I also have two versions of the Kencove netting, but don't use them. I actually prefer to use electric fence wire instead.
The hot wires on netting are the horizontal bands, and those can be duplicated with with the wires......you start at ground level and add as many as you think are needed to achieve exclusion. A wire fence costs a fraction of what netting does, so enables you to enclose a much larger area for the same cost. It is also more flexible as to where you put your corners and is easier to maintain.
Netting is as much a physical fence as it is an electric fence, and thus some animals will consider it as such and try to jump or fly over it. Electric fences are psychological barriers that animals won't cross out of fear of another painful jolt of juice. So the goal with an E fence made of wire, etc, is to simply get them to touch it. With wires, they will try to crawl under or through and get themselves zapped in the process. As other's have suggested, if the fence is cranked up to 7,000 volts plus.......it will light em up and they will not want to suffer a repeat of that. Fence charger should be 1 joule minimum.......which may be rated for 25 to 30 miles of fence, even if you only do a few hundred feet of it.
Materials needed for wire fences are steel T posts for corners, with donut insulators for the wire to run through. Step in plastic posts designed for E fences....on fairly level ground, space them 20 to 25 feet apart......, and my preference for materials for a permanent fence is 17 gauge aluminum fence wire.

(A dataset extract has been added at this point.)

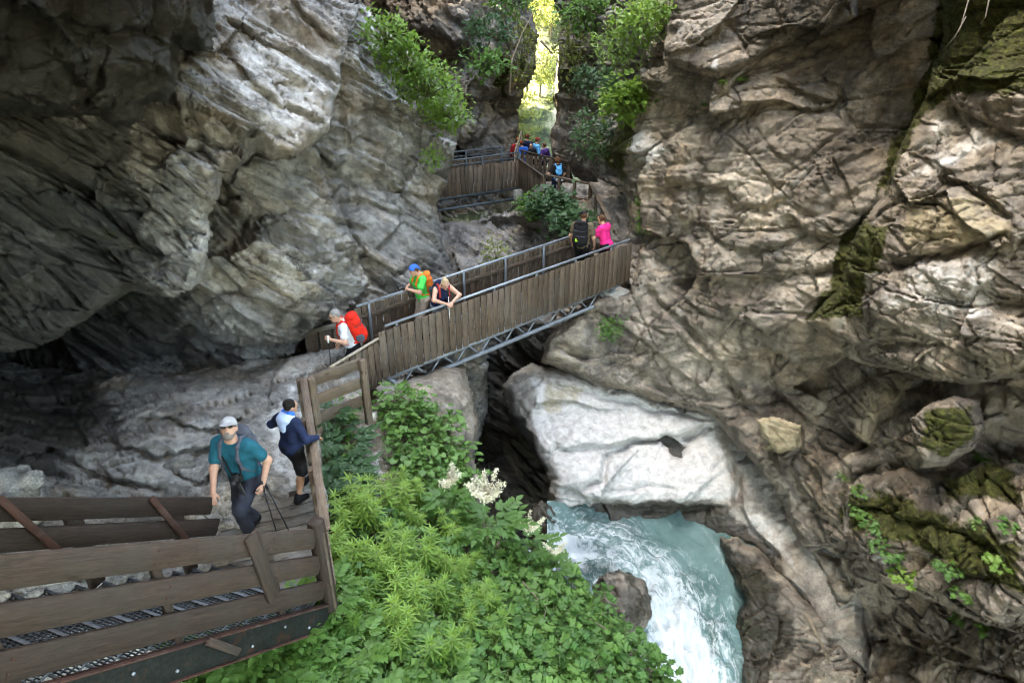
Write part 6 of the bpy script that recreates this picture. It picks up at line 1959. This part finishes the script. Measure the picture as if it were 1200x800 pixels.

Softer and more flexible to work with than 14 gauge steel......more visible. You will need at least one ratchet type tensioner (strainer) for each strand level to keep your fence tight.
To keep fence clear and free of weeds, I now use Roundup (generic) to maintain a width of 1 foot on either side of the fence (2 feet total width of clear ground). Bottom strand is only 4 or 5 inches off the deck, so with such close tolerance, you can't allow weeds to flourish......or they will short out your fence and kill it. Bare dirt also gives the animal a good contact to ground and gives them a better shock.
So a tight coop that nothing, absolutely nothing can get into at night, and an e-fence on guard 24-7........365 days a year........and you will diminish the threat from most ground based predators to a very low level. I'm well into my third year and haven't lost a bird to a predator yet, and strategy above is the secret to my success. Actually, not a secret at all. I tell anybody and everybody I meet that is how I do it. Some follow suit and have similar success. A lot of others don't........and well......a lot of others don't.